Es versteht sich von selbst, dass nicht über alle Abgeordneten die Quellen gleich ergiebig sprudeln. Umso lobenswerter ist es, dass man sich nicht im Sinne einer strengen Systematik dazu entschlossen hat, Informationen zurückzuhalten, weil sie vielleicht nur für eine Minderheit zur Verfügung stehen, wodurch dem Benützer ein Maximum an Informationen geboten wird. In fast allen Fällen zählt dazu auch eine Photographie. Alles in allem liegt eine stupende Forschungsleistung der insgesamt acht Bearbeiter vor. Petr Bělí, Jan Dvořák, Lukáš Fasora, Markéta Malá, Martin Markel, Martin Rája und Zdeňka Stoklásková sind im Kreis um Jiří Malíř an der Masaryk-Universität in Brno (Brünn) tätig. Malíř als führende Kapazität im Feld der Parteienforschung hat auch den einleitenden Beitrag (S. 11–46) über den Landtag verfasst, ergänzt von Tabellen über die Sessionen und die Zusammensetzung des Landtages, sowohl nach Kurien als auch nach Fraktionen (inklusive eines „Stammbaumes“ der Parteien).

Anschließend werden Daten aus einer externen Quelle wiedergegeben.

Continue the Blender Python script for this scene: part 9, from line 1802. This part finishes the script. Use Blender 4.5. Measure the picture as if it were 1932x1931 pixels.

Das Handbuch als einen herausragenden Beitrag zu bezeichnen, muss freilich immer noch als Understatement gelten, weil es vergleichbare Handbücher für andere Kronländer der Habsburgermonarchie bzw. „Cisleithaniens“ mit der Ausnahme des 161 Biogramme umfassenden Lexikons des Abgeordneten des Schlesischen Landtags in Opava (Troppau)1 nicht gibt. Allenfalls liegt für Oberösterreich mit der Monographie des in Böhmen gebürtigen Harry Slapnicka über „die politische Führungsschicht des Landes in den Jahren 1861–1918“ zumindest ansatzweise ein ähnlicher Band vor, der allerdings nicht in vergleichbarer Weise in die Tiefe geht.2 Richard Voithofers biographisches Handbuch der politischen Eliten im Land Salzburg3 hingegen bietet nur stichwortartig eine Rekapitulation der öffentlichen Laufbahn der Landboten. Ein gänzlich unbescheidenes Desiderat wäre die Erstellung eines Kompendiums nach dem mährischen Muster auch für Böhmen, wo freilich die größere Zahl von Sitzen – 240 statt 100! – die Aufgabe zu einer noch viel schwierigeren macht.

Anmerkungen:
1 Hana Šústková, Biografický slovník poslanců zemského sněmu v Opavě 1861–1918 (=Biografický slovník Slezska a severní Moravy, nová řada, sešit 8 [Biographisches Lexikon Schlesiens und Nordmährens, Neue Reihe, Heft 8], Supplementum, Ostrava 2006.
2 Harry Slapnicka, Oberösterreich. Die politische Führungsschicht 1861–1918 (= Beiträge zur Zeitgeschichte Oberösterreichs 9), Linz 1983.
3 Richard Voithofer, „dem Kaiser Treue und Gehorsam“. Ein biografisches Handbuch der politischen Eliten in Salzburg 1861 bis 1918, Wien 2011.